Private pilots accustomed to a maximum two Gs, or twice the normal force of gravity, pressing them into their seats during steep turns with 60 degrees of bank are introduced to aerobatic maneuvers such as loops, Immelmanns, and half-Cubans that typically subject them to about four Gs. And negative Gs that push the occupants away from their seats (such as during sustained inverted flight) are entirely new. Such novel sensations can be fatiguing, disorienting, and exhilarating, all at once.
Spins are the schoolyard bully of aviation. They’ve got an intimidating reputation, an air of mystery, and most pilots are taught only to avoid them. But when confronted with an experienced instructor, thorough preparation, and proper equipment (an airplane rated for aerobatics, parachutes, and a safe altitude) spins turn out not to be so tough after all. With practice, they become just another flight maneuver that can be broken down, dissected, and understood in detail.
Scratching the surface
Wally Moran, an FAA examiner and former airline chief pilot, said a pilot’s flying background is telling in the way the person thinks and how he or she performs.

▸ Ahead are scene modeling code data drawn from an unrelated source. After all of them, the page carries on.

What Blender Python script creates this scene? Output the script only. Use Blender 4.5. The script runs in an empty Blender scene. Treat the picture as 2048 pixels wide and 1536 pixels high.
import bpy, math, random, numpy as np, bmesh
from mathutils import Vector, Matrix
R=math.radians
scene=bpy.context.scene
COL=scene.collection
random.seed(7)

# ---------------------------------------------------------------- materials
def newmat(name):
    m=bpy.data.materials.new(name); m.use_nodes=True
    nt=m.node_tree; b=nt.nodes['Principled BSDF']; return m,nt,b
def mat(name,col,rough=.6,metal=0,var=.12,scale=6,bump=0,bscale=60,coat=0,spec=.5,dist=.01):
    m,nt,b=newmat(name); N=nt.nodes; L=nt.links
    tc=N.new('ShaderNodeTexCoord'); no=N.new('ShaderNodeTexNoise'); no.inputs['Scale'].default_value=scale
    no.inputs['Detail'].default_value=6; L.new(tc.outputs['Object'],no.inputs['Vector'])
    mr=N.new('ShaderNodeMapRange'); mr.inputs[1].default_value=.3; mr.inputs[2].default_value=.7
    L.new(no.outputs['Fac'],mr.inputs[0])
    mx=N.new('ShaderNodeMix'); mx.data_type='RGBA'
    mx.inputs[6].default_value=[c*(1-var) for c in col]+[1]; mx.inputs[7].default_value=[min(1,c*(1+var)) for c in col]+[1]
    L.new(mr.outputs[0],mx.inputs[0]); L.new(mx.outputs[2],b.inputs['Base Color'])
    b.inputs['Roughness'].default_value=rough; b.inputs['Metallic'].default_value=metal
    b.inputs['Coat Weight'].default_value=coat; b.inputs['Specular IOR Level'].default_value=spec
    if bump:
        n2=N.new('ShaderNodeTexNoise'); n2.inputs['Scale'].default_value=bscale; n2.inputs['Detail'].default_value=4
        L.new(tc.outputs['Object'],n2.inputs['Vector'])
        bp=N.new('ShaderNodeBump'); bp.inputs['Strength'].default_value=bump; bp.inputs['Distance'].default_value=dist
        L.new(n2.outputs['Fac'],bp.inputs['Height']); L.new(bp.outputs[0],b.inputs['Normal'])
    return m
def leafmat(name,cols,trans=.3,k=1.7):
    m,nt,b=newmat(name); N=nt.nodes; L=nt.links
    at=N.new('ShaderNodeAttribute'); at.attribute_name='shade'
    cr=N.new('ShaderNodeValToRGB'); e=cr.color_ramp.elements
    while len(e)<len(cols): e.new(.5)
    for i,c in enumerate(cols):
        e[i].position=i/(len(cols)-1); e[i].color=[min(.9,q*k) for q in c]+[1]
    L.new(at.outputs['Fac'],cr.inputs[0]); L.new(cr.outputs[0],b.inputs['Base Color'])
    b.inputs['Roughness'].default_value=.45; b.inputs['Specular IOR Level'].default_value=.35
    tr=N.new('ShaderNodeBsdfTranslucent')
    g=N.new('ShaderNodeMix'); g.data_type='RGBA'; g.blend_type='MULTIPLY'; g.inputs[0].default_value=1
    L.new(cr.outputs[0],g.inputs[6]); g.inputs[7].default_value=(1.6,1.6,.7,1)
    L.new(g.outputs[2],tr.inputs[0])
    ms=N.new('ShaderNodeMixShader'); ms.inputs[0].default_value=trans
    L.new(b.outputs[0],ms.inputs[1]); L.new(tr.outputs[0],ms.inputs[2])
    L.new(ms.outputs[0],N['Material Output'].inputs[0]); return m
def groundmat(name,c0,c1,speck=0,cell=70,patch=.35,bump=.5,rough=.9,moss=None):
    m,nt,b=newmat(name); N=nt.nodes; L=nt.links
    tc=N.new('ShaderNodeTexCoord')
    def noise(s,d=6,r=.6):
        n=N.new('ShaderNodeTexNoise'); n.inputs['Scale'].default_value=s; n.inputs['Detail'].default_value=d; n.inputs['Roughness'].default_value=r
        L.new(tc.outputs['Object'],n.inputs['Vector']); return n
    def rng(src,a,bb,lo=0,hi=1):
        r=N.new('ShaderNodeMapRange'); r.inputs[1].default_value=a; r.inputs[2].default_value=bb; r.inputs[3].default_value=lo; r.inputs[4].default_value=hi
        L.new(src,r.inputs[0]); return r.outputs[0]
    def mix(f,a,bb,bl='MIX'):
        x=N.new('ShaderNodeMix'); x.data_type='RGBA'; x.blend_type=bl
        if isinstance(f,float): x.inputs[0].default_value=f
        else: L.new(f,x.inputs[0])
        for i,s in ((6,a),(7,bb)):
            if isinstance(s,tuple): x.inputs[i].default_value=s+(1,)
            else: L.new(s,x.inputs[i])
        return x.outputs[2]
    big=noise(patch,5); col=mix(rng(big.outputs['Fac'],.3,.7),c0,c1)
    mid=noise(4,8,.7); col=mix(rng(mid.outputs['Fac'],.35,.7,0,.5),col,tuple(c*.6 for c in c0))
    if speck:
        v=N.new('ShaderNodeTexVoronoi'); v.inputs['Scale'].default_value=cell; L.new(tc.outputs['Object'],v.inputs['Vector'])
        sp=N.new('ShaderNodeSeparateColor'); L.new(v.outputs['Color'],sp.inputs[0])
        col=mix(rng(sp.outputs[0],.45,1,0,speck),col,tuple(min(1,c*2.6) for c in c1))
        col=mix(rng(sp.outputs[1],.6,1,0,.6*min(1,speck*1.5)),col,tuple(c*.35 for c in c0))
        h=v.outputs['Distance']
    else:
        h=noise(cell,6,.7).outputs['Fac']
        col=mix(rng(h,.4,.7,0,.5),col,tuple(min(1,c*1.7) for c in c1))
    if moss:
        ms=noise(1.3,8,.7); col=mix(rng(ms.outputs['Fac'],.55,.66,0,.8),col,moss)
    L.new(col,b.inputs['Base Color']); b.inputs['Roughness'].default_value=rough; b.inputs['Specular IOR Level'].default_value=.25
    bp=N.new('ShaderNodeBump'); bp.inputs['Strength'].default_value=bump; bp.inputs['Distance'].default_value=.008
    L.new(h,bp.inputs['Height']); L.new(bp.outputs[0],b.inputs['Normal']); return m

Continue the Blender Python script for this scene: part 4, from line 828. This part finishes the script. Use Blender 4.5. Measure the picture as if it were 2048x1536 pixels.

“Glider pilots don’t need an automated weather report to know what the wind is,” he said. “They can tell by looking outside. When 10 knots of wind can be 25 percent of your ground speed, you tend to notice it.”
Tailwheel pilots are zealots for the centerline because tracking it precisely allows them to notice lateral drift and avoid swerves, and they bring that habit to everything else they fly.
“A pilot with tailwheel experience flying a tricycle gear airplane will always demonstrate better rudder control,” he said. “They perform better low-energy landings and on the centerline.”
All this hasn’t even delved into backcountry flying, high-altitude turbine aircraft, seaplanes, helicopters, ski flying, or the next generation of electric propulsion and eVTOLs.
There are so many aspects to flying and new areas to explore that no pilot can expect to master everything. By stretching, digging deep into the topics you find most compelling, learning—and possibly teaching—the flying stays fresh and new.
It’s not a test. It’s the continuation of a journey.